Eso pasa por dejar de considerar al partido de Iglesias y Errejón como
“compañero de ruta”, y eso, a su vez, por un desenmascaramiento de Podemos,
haciéndolo aparecer no ya como “el otro” partido del socialismo español, sino
como lo que objetivamente es: el partido del nacional-populismo, el equivalente
al Frente Nacional francés, oculto detrás de unos delgados velos ideológicos
que una vez fueron de izquierda.
¿Cuál es el
problema que impide identificar a Podemos como partido populista y no como
socialista-democrático? En parte, se trata de un remanente histórico. Pues hubo
un tiempo en que el árbol de la izquierda crecía ramificado en dos astas. La
socialdemócrata y la comunista nacida de la socialdemocracia.
De una manera u
otra, dentro del socialismo democrático pervivía la tesis de que socialistas y
comunistas, al provenir de un tronco común, pertenecían a la misma familia. Por
lo mismo, había entre ambas corrientes una suerte de hermandad, cainesca si se
quiere, pero hermandad.
Para seguir con la
misma imagen, el asta comunista se vino abajo, derribado por las multitudes
anti-comunistas de Europa Oriental. Los partidos comunistas italianos, francés
y español, dejaron prácticamente de existir para convertirse en sectas
minúsculas sin peso político, como es el caso de Izquierda Unida en España. Eso
significa –para terminar de dibujar la imagen- que Podemos no es un asta del
mismo árbol. Es otro árbol. Otro, nacido en otro tiempo y en otro lugar.
Podemos –a
diferencia de lo que fueron los socialistas y los comunistas en el pasado
reciente- no es, ni con mucho, un partido obrero. Tampoco tiene raíces
ideológicas socialistas hundidas en el pasado. Proviene de multitudes
socialmente desorganizadas pertenecientes al periodo del modo de producción
digital, vanguardizadas por elites universitarias con cierta capacidad
caudillesca. No existe un eje social que lo articule y por lo mismo carece de
un programa definido. Así se explica por qué sus líderes –más allá de
diferencias ocasionales de acentos entre Errejón e Iglesias – gozan de plena
autonomía.
Pablo Iglesias,
habilísimo sin dudas, no vacila en asumir poses anarquistas, lanzar consignas en
contra de todo el sistema, insultar a los socialistas enrostrándoles “la cal
viva”, y al otro día decirse socialdemócrata porque Marx también lo fue.

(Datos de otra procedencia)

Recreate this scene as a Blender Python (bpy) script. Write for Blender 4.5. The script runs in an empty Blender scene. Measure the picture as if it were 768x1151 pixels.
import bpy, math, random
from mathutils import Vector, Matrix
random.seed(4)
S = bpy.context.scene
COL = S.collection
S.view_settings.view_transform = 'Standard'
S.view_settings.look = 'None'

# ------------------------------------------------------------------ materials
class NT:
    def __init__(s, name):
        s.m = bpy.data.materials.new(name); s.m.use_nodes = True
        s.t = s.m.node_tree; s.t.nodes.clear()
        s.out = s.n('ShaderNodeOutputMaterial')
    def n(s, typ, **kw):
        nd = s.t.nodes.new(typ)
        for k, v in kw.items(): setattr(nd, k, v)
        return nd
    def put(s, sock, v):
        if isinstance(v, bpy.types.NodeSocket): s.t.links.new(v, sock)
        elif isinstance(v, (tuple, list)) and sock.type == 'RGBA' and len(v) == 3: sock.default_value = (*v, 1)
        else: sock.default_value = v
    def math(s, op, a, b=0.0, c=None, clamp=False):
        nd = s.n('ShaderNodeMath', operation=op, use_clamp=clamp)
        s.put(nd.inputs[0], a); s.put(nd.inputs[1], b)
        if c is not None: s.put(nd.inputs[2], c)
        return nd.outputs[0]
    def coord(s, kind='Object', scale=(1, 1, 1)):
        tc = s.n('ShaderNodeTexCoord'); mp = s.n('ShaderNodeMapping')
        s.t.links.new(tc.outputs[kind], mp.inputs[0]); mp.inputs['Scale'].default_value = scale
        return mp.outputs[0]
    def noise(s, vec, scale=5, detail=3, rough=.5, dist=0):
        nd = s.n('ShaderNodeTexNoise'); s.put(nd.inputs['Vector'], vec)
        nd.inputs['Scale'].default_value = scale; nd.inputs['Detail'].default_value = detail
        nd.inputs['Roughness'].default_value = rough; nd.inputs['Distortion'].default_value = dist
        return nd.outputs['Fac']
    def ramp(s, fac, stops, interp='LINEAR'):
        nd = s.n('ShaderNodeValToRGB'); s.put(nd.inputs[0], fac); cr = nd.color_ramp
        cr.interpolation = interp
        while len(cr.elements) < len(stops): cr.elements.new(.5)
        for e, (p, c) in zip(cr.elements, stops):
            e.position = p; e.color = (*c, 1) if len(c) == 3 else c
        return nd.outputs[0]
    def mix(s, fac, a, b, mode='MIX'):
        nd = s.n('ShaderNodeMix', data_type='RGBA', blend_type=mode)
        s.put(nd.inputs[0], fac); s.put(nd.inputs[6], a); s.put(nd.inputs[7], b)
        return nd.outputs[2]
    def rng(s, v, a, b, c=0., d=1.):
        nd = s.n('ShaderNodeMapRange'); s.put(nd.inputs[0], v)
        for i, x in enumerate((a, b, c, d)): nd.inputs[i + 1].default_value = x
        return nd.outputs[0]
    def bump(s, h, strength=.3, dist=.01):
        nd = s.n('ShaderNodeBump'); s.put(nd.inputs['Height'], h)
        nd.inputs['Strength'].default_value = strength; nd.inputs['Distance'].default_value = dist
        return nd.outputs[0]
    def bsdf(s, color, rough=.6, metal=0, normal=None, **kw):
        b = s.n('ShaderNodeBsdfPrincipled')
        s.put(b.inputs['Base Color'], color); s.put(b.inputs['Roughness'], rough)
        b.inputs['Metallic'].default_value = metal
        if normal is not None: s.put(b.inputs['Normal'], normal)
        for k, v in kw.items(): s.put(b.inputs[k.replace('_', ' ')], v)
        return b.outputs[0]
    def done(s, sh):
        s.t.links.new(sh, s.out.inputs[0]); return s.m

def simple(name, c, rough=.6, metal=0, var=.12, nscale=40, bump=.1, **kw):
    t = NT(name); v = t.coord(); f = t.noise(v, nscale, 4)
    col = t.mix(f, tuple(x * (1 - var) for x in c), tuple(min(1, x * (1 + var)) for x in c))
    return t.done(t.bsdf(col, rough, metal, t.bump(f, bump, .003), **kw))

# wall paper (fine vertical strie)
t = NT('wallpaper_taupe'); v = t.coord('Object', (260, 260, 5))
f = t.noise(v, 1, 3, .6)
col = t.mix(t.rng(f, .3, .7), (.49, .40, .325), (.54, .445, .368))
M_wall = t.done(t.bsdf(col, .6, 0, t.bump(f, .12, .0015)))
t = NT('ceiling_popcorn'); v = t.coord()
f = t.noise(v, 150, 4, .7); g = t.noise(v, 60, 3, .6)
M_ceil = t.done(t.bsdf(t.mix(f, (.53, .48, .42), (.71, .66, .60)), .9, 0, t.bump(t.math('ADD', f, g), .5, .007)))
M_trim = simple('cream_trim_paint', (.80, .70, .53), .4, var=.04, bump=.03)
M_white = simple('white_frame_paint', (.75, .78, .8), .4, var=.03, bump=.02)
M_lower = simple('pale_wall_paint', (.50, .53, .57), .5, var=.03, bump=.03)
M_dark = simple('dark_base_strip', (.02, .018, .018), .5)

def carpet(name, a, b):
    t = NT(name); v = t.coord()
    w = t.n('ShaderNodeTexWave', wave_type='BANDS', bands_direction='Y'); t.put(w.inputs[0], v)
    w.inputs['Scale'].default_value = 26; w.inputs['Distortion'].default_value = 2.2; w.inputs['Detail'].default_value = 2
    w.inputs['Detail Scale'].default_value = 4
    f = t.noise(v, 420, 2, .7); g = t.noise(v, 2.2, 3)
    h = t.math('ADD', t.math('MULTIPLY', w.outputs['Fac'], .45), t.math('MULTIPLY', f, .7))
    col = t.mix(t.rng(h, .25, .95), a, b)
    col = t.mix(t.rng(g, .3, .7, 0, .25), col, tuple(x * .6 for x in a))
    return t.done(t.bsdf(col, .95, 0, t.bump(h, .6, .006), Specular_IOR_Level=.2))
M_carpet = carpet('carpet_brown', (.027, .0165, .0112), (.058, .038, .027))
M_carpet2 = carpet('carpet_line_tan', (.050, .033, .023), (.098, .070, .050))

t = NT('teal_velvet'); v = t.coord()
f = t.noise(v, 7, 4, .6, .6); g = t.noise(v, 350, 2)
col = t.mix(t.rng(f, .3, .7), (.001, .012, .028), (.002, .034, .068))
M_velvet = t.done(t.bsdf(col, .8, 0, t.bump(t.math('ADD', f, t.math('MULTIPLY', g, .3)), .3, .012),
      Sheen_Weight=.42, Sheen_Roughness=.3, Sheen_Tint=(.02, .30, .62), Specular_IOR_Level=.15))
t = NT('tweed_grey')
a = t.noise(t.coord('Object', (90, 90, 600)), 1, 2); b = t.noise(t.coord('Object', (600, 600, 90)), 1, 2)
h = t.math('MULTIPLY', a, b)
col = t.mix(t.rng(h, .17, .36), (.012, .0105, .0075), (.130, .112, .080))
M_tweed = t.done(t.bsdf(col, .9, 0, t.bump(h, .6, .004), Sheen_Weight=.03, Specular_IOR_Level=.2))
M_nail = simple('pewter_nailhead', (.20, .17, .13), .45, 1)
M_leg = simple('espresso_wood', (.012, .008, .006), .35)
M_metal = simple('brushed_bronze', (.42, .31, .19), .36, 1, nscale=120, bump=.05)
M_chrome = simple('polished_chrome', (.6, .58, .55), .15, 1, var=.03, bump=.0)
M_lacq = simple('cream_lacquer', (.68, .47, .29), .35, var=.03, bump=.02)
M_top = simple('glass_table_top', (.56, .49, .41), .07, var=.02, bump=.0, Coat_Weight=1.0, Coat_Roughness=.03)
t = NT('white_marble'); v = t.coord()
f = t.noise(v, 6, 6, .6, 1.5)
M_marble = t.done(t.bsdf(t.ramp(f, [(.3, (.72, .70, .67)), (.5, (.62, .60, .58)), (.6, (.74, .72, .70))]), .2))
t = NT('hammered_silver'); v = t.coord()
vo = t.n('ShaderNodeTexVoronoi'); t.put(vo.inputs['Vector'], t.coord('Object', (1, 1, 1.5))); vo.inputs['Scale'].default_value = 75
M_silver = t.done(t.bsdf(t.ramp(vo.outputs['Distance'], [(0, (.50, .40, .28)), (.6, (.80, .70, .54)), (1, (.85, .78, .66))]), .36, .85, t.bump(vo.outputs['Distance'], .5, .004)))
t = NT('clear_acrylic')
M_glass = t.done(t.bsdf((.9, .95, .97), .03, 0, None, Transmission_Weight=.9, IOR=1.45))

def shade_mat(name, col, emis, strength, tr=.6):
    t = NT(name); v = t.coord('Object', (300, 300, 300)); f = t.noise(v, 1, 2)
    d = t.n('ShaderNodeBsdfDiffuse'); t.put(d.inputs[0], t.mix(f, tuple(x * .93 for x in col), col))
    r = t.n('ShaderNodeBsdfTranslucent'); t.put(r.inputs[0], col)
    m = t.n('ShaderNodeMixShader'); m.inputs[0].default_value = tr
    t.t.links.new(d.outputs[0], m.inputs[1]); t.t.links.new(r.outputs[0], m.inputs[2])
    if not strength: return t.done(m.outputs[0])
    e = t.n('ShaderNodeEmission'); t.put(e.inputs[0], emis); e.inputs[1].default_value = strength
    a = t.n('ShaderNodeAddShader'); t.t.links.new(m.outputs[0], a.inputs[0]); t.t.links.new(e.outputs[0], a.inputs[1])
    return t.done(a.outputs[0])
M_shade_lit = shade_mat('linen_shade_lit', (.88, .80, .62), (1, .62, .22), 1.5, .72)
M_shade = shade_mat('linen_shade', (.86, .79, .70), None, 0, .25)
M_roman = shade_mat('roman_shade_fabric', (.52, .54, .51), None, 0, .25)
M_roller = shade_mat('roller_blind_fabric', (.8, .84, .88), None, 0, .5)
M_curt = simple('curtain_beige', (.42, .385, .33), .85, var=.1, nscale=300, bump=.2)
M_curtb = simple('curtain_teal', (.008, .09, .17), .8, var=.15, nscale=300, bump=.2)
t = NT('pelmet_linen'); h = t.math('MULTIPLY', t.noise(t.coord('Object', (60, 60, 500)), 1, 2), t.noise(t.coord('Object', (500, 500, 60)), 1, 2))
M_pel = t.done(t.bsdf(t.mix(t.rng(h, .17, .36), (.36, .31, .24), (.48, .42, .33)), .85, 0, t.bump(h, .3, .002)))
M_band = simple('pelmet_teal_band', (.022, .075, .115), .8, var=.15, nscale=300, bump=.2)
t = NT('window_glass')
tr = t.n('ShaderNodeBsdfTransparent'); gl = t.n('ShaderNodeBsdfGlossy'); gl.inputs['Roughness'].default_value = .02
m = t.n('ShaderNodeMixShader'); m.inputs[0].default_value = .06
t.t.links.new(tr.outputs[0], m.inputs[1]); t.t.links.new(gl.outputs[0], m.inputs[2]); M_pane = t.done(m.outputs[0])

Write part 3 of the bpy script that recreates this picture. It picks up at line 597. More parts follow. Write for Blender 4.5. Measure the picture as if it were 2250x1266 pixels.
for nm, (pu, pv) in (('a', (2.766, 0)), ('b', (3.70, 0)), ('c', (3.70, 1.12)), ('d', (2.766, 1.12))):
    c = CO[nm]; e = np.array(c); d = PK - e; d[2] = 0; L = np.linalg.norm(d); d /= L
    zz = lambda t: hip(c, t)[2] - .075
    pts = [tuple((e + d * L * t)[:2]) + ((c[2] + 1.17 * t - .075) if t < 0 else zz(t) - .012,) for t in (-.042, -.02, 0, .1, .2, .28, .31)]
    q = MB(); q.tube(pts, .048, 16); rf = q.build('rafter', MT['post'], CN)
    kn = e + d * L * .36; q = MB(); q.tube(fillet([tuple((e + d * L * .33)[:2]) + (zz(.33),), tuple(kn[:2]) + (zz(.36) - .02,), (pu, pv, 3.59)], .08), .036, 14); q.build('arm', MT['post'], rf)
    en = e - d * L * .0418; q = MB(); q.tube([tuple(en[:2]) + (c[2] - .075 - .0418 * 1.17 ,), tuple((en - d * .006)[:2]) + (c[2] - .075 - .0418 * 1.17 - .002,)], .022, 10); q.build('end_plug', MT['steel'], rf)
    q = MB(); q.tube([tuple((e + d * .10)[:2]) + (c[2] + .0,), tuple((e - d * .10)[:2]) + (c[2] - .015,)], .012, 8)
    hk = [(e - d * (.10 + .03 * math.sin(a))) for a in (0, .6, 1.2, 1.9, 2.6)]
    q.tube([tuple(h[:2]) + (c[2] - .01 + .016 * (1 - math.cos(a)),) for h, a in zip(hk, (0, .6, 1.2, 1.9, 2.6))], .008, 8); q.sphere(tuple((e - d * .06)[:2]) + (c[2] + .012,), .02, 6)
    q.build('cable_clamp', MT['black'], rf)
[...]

De
pronto se muestra conciliador con Pedro Sánchez, le promete un futuro gobierno
de izquierda en contra del PP, y al mismo tiempo recurre sin ningún tapujo a
los partidos nacional-separatistas usando un atavismo retórico que los
fascistas envidiarían.
Todo hace deducir,
al fin, que la alternativa de sobrevivencia para el PSOE no reside en su
alianza sino en un enfrentamiento con Podemos.
Podemos –eso lo
sabe Pablo Iglesias mejor que cualquier socialista- solo puede crecer sobre las
ruinas del PSOE y para eso necesita destruir al PSOE. En ese sentido Podemos es
el enemigo existencial del PSOE. Pero eso el PSOE no lo sabe. En ese
“no-saber”, y no en otra parte, reside la tragedia del PSOE.
El diario El Mundo
de España tituló una columna de opinión: Pedro Sánchez, mártir en el PSOE y
“héroe” en Podemos. Pocas veces he leído un título tan acertado.